Supplied information
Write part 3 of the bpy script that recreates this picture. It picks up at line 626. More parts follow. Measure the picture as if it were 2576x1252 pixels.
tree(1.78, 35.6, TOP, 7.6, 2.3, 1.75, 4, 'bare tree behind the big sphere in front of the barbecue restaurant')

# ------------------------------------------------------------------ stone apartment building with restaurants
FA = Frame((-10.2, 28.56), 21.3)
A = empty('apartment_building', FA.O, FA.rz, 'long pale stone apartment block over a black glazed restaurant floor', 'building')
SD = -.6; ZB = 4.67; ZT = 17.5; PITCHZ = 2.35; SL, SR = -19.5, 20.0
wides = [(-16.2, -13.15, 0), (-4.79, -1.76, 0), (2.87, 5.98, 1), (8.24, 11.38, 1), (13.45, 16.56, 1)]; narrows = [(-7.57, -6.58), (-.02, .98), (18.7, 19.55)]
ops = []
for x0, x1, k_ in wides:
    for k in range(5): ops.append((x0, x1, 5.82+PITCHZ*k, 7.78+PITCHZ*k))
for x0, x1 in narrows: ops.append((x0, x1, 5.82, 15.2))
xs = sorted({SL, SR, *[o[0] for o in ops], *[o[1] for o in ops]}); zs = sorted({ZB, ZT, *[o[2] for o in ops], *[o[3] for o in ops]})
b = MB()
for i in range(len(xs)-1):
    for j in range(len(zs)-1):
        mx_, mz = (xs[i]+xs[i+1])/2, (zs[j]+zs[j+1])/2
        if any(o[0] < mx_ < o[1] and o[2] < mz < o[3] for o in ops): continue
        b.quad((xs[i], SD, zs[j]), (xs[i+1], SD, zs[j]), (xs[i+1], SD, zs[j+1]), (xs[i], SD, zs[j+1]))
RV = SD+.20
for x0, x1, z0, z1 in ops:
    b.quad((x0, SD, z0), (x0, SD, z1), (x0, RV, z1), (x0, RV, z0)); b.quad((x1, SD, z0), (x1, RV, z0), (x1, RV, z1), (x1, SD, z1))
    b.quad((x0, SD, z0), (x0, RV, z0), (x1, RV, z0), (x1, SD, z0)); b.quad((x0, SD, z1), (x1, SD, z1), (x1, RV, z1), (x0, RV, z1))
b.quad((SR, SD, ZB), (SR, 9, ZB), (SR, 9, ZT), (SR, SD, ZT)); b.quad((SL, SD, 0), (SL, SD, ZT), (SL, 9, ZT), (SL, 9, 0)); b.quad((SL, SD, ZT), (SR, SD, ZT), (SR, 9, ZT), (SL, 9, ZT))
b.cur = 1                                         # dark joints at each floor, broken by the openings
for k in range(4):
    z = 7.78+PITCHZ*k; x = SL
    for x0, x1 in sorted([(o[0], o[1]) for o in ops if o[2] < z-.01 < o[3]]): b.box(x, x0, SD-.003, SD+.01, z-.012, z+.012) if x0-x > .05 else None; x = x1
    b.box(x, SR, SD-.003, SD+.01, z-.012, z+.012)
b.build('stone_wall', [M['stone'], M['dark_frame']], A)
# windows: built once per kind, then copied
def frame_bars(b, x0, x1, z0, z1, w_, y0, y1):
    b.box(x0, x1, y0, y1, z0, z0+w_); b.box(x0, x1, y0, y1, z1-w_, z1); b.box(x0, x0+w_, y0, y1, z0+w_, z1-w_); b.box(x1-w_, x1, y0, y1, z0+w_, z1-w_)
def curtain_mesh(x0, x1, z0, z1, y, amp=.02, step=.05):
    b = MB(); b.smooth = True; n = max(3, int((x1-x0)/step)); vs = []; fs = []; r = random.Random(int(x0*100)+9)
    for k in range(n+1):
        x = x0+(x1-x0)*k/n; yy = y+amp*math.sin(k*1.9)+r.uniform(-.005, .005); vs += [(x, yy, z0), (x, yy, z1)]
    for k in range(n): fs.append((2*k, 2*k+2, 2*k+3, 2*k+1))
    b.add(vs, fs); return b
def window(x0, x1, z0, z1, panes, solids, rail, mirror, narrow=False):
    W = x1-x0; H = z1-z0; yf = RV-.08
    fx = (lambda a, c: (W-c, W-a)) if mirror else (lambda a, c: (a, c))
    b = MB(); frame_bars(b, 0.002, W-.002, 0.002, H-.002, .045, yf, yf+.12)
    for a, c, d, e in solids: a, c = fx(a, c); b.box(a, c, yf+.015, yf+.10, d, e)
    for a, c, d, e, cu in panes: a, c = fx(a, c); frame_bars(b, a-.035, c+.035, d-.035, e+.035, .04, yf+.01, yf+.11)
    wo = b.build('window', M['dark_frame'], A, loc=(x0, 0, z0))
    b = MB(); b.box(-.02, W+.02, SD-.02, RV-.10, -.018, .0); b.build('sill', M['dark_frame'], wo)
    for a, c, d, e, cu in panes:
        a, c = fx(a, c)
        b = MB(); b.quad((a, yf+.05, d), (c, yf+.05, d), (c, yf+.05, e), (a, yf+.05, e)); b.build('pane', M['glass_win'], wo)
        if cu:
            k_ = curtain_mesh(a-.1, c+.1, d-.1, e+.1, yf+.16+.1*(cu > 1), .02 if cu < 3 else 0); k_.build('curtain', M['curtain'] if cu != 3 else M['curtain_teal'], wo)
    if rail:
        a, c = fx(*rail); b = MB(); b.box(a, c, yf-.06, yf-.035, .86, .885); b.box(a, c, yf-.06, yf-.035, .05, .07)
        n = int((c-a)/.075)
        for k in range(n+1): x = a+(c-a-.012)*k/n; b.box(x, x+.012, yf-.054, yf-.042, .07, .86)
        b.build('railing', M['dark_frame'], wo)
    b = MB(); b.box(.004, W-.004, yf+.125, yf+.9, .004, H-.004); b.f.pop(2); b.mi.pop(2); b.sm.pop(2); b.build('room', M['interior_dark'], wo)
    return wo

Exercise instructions
From the first line of the data through the line with "tree(1.78, 35.6, TOP, 7.6, 2.3, 1.75, 4, 'bare", quote each line exactly and add nothing else.

Task output
Write part 3 of the bpy script that recreates this picture. It picks up at line 626. More parts follow. Measure the picture as if it were 2576x1252 pixels.
tree(1.78, 35.6, TOP, 7.6, 2.3, 1.75, 4, 'bare tree behind the big sphere in front of the barbecue restaurant')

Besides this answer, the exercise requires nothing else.